Crucial in that change has been his work with Koolhaas. The two met shortly after Balmond finished the Staatsgalerie. Koolhaas had completed only one building when he came to Balmond about a competition. “Rem was shooting from the hip, taking no prisoners—an intense guy, and I liked him immediately,” Balmond says. The two became close friends. Koolhaas was interested in interrogating the expectations of structure, Balmond in how structure impacted architecture. Now, Koolhaas says, “Cecil has a much more profound understanding of architecture, and I a much more profound understanding of structure. That creates a situation where we simultaneously talk about both and where ideas can be launched from either side in either domain. Collaborating with Cecil has allowed us not to differentiate our architecture but to produce a different architecture, yeah?” He waits for me to nod. “An architecture that is more fundamentally engaged with issues of structure than many of our colleagues’.”

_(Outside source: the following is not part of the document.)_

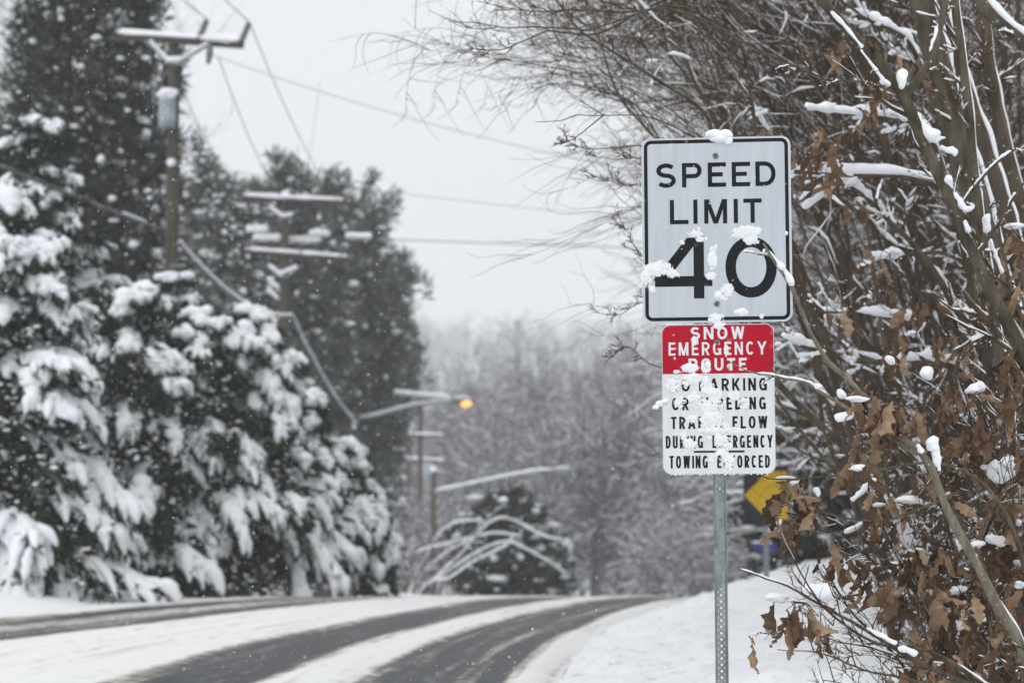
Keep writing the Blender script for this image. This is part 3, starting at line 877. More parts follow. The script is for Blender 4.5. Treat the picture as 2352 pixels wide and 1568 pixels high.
p2d = 72.0
up2, zt2, tp2, inf2 = utility_pole(655, 452, p2d, 'utility pole with two snow topped crossarms in front of the rounded evergreens', [(558, 455, 788, 466, -.2), (562, 578, 798, 596, -.2)], .17)
a2, b2 = inf2[0]; c2, d2 = inf2[1]
zb = lambda y: P(0, y, p2d)[2] - tp2[2] + zt2
br = part('brace', [bar((-.50, -.2, zb(478)), (-.02, -.22, zb(505)), .05, .06), bar((.42, -.2, zb(485)), (.02, -.22, zb(505)), .05, .06), bar((-.55, -.2, zb(610)), (-.02, -.22, zb(640)), .05, .06), bar((.5, -.2, zb(612)), (.02, -.22, zb(640)), .05, .06)], M['galv'], up2, False)
part('snow', [snow_ridge((-.46, -.2, zb(477)), (-.04, -.22, zb(501)), .09, .09, rng), snow_ridge((-.1, -.22, zb(500)), (.25, -.22, zb(496)), .09, .09, rng), snow_ridge((-.46, -.2, zb(612)), (-.04, -.22, zb(637)), .09, .09, rng), snow_ridge((-.2, -.22, zb(634)), (.4, -.22, zb(616)), .09, .09, rng),
     snow_ridge((-.50, -.2, zb(640)), (-.15, -.22, zb(664)), .08, .08, rng), snow_ridge((-.50, -.2, zb(665)), (-.15, -.22, zb(690)), .08, .08, rng)], M['snow'], br)
for tt in (.04, .55, .94):
    q = c2 + (d2 - c2) * tt
    part('insulator', [insulator(q + [0, 0, .06], (0, 0, 1), .34, .075)], M['porcelain'], up2)
for k, (xx, yy, w) in enumerate(((588, 528, 52), (620, 548, 85), (732, 538, 50), (690, 552, 95), (822, 545, 62))):
    q = P(xx, yy, p2d) - tp2; q[2] += zt2; q[1] = .35
    hw = w / 2 / F * p2d
    sb = part('spacer_arm', [bar((q[0] - hw, .3, q[2] - .04), (q[0] + hw, .3, q[2] - .06), .08, .07), bar((np.clip(q[0], c2[0], d2[0]), .1, c2[2]), (q[0], .3, q[2] - .05), .05, .05)], M['darkwood'], up2, False)
    part('snow', [snow_ridge((q[0] - hw, .3, q[2]), (q[0] + hw, .3, q[2] - .01), .2, .18, rng)], M['snow'], sb)

p4d = 124.0
up4, zt4, tp4, _ = utility_pole(966, 912, p4d, 'far utility pole carrying a blue grey transformer, beyond the street lamp', [(905, 912, 1036, 920, .2), (918, 999, 1018, 1002, .1)], .17)
q = P(984, 1080, p4d) - tp4
part('transformer', [tubes(np.stack([np.full(5, q[0]), np.full(5, -.3), q[2] + zt4 + np.array([-.42, -.40, .38, .4, .42])], -1), np.array([.1, .28, .28, .2, .05]), 16)], M['tank'], up4)
utility_pole(939, 975, 130.0, 'thin far utility pole with one low crossarm left of the transformer pole', [(910, 1053, 1022, 1060, .1)], .15)
utility_pole(1450, 1250, 172.0, 'small far utility pole with a tilted snowy crossarm below the bare trees', [(1408, 1262, 1486, 1252, .1)], .16, knob=False)
u7, z7, t7, i7 = utility_pole(1545, 1292, 190.0, 'far double post frame with a snowy beam near the crest of the road', [(1512, 1296, 1578, 1296, .0)], .16, knob=False, name='post_frame')
part('post', [pole_tubes(z7, .12, .1)[0] + np.array([.8, .0, 0]) if False else (pole_tubes(z7, .12, .1)[0][0] + np.array([.9, 0, 0]), pole_tubes(z7, .12, .1)[0][1])], M['pole'], u7)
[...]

Balmond pushes his chair out and calls for his assistant to bring a book he wants. He returns to sketching the Kunsthal, before drafting a box with crisscrossing lines on it for Ito’s Serpentine gallery. The temporary structure is perhaps the best expression of Balmond’s approach to numbers and engineering. “If you look, you can’t see what we did,” he says. He points to a photo of a building covered in a filigree of lines. “At the start Ito said, ‘Let’s have a box’—but what kind of box? So we go, ‘Okay, box, what’s different there?’ And at first we both drew some random lines on the roof.” He sketches out crosshatchings and a colonnade. “But when I was looking at it, I thought, A roof on stilts? That didn’t feel right, and if you’re drawing random lines, your own bias comes in. People can’t create the random.”

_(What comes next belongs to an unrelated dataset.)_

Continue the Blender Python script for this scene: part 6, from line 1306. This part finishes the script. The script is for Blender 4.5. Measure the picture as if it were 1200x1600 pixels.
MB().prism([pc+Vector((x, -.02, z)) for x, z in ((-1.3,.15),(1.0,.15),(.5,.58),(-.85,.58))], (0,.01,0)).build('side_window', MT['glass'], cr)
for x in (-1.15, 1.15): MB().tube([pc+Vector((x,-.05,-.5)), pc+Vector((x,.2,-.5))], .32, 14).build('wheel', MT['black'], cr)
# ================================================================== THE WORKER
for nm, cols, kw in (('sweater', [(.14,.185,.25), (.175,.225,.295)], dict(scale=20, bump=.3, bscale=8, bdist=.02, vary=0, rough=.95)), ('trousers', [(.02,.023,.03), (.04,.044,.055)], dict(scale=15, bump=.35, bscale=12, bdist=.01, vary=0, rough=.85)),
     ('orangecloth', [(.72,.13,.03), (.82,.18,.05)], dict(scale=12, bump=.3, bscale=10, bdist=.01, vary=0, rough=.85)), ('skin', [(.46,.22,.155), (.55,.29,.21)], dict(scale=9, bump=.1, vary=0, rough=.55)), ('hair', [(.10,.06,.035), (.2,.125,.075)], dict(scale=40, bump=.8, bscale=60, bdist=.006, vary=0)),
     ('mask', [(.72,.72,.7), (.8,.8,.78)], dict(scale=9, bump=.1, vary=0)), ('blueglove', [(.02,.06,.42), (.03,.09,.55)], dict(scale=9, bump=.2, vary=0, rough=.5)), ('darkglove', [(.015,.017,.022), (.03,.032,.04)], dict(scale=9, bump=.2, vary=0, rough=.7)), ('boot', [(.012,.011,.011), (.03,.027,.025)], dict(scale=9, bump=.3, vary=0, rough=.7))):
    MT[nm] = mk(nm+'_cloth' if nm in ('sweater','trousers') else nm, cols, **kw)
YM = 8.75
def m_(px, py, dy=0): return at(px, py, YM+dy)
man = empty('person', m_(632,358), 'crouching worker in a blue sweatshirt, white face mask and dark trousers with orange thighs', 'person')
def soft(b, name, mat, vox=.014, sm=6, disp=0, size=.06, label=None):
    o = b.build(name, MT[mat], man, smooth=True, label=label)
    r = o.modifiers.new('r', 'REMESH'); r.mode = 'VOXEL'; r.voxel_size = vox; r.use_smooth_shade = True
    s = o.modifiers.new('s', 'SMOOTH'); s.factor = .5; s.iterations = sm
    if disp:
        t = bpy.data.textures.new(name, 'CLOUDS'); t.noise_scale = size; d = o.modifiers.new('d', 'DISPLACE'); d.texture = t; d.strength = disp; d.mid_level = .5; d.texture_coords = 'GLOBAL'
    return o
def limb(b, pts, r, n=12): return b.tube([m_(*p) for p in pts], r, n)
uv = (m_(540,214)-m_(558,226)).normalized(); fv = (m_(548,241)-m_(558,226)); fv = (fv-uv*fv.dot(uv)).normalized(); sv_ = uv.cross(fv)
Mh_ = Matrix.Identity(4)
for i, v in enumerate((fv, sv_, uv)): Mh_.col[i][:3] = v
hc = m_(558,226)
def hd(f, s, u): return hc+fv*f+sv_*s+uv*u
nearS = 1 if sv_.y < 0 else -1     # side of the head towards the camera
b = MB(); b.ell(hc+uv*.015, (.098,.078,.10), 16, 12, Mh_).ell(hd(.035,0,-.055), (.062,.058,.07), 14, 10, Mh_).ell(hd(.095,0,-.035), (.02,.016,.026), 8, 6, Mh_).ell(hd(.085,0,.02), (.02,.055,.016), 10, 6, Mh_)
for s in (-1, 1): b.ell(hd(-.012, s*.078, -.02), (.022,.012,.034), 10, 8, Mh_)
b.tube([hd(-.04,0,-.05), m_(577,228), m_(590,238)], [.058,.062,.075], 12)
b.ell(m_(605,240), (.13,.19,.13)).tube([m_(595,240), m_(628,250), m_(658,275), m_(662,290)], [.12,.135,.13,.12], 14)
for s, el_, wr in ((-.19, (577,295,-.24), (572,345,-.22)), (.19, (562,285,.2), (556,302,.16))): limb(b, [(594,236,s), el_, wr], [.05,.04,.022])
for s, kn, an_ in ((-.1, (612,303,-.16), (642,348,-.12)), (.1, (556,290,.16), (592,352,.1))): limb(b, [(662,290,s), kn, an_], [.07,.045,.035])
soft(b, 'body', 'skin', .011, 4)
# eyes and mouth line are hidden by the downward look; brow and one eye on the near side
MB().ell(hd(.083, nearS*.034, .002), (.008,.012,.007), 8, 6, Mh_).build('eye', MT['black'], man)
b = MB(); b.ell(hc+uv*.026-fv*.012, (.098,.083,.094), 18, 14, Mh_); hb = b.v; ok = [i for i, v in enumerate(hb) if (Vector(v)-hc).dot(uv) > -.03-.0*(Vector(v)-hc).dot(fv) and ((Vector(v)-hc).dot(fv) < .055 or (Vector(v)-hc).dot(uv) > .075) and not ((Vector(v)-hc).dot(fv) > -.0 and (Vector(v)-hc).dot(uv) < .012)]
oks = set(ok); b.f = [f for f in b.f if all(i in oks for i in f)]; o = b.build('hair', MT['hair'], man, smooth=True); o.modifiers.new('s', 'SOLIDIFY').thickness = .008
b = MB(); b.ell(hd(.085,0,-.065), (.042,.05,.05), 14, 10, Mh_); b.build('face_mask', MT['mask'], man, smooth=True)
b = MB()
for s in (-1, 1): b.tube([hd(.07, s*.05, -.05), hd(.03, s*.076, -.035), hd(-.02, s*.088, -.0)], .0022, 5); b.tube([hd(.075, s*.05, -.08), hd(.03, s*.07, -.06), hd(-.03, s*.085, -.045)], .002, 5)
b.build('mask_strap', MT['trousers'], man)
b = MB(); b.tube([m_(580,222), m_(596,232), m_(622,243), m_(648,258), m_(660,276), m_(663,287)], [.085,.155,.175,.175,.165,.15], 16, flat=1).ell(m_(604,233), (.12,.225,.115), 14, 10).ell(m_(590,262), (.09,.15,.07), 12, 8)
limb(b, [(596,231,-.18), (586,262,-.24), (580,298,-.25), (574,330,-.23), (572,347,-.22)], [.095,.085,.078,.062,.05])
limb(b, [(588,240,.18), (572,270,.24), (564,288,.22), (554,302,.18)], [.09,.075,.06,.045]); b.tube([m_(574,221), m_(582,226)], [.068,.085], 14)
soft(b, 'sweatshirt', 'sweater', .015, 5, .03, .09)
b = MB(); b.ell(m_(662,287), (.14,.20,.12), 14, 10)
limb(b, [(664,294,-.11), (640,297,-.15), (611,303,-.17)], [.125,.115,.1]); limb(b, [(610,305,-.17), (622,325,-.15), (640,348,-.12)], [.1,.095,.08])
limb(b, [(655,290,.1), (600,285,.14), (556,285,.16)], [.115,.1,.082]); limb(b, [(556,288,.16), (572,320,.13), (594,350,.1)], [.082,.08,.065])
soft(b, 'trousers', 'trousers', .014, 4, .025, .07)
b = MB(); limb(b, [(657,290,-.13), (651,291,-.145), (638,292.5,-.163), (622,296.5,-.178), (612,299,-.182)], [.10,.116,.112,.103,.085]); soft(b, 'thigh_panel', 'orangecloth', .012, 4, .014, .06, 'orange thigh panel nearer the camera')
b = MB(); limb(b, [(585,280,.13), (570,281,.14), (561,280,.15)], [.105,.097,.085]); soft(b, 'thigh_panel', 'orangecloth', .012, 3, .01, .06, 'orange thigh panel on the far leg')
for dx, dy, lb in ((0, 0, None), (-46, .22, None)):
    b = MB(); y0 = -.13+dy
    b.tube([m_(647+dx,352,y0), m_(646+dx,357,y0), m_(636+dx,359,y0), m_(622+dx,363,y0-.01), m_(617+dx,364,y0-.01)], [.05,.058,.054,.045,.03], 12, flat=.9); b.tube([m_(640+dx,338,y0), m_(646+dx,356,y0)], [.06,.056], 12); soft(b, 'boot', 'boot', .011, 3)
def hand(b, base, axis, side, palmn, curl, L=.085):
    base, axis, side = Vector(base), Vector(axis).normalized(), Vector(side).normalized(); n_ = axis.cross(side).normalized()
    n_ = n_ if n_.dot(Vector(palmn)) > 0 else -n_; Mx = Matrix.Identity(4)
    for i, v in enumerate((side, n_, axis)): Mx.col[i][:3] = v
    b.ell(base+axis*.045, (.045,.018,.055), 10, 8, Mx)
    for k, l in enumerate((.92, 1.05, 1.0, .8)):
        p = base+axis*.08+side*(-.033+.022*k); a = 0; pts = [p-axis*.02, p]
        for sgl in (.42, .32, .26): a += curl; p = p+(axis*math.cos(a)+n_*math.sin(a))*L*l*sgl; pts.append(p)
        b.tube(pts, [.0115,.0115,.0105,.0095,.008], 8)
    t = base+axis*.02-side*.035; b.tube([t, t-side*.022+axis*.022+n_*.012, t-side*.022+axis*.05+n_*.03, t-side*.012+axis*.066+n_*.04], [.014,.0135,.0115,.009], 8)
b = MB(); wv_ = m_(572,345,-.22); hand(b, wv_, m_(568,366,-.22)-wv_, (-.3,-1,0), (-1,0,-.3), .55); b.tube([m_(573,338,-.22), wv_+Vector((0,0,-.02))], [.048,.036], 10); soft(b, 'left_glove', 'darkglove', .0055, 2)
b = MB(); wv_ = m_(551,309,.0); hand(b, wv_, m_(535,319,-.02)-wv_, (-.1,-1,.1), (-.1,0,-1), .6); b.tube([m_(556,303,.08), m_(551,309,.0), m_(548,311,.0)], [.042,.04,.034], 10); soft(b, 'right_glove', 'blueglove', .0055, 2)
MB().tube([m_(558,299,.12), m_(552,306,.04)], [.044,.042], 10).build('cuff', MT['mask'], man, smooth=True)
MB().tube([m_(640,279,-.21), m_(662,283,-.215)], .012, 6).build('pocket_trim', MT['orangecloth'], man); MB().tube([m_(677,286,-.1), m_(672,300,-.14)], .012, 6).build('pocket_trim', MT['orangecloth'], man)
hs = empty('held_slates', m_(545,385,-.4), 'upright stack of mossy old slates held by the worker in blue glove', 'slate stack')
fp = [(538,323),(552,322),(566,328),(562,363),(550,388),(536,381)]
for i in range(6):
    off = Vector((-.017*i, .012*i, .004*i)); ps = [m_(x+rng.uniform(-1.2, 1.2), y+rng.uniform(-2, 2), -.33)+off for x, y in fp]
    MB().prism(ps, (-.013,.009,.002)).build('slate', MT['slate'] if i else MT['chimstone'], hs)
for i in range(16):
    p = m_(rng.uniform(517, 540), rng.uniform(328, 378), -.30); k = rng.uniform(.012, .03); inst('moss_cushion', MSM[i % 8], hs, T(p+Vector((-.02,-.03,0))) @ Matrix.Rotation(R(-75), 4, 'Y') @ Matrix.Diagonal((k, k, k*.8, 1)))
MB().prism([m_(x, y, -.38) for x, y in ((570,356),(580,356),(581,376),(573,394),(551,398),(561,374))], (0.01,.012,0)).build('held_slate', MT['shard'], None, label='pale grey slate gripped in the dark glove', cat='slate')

Instead Balmond started to think about an algorithm they could use. He laughs and says, “I know when I say algorithm it sounds like”—he makes a stagy gasp—“algorithms are the new science. But they’re nothing new. Algorithms are the oldest thing in the world. If you count, it’s an algorithm, 1 + 1, 1 + 1 + 1. Our numbers are algorithmic. If you do any ballroom dancing, if you repeat yourself in a sequence, that’s an algorithm.” He was looking for something to serve as the engine to drive their search. Balmond draws a square and takes a line from the middle of one side to a third of the way down the next side. “If you keep doing that over and over and over, half to a third, half to a third, you get this shape.” It looks like an asymmetric diamond. “See,” he says and sketches another square where he divides the line in half. “A steeple is just taking half to a half.” And indeed his rotating square looks remarkably like the inside of a steeple.

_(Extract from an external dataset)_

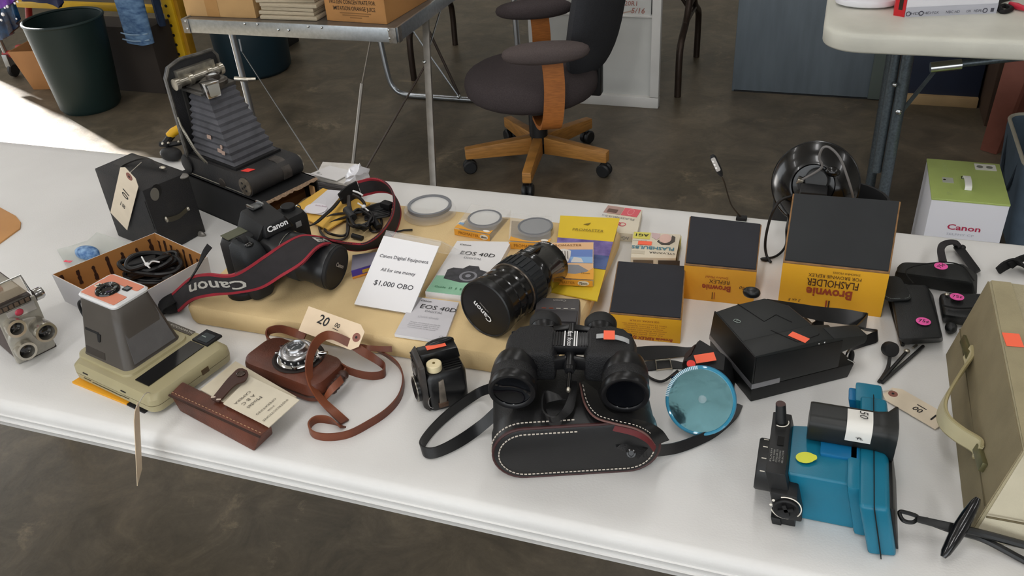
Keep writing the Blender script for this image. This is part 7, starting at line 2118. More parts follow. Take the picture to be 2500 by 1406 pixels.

With the pavilion, “I wasn’t finding structure, I was looking for a pattern first. I knew this pattern could be a structure because of that steeple drawing, but it’s not architecture, it’s a pure algorithm run six times. To make it a piece of architecture, I want a network of lines.” His pen scratches on the paper as he extends the lines so they join outside the square. That diagram became his model. He cut out the four corners so it would fold over. “And voilà,” Balmond says, “I’ve got a box.”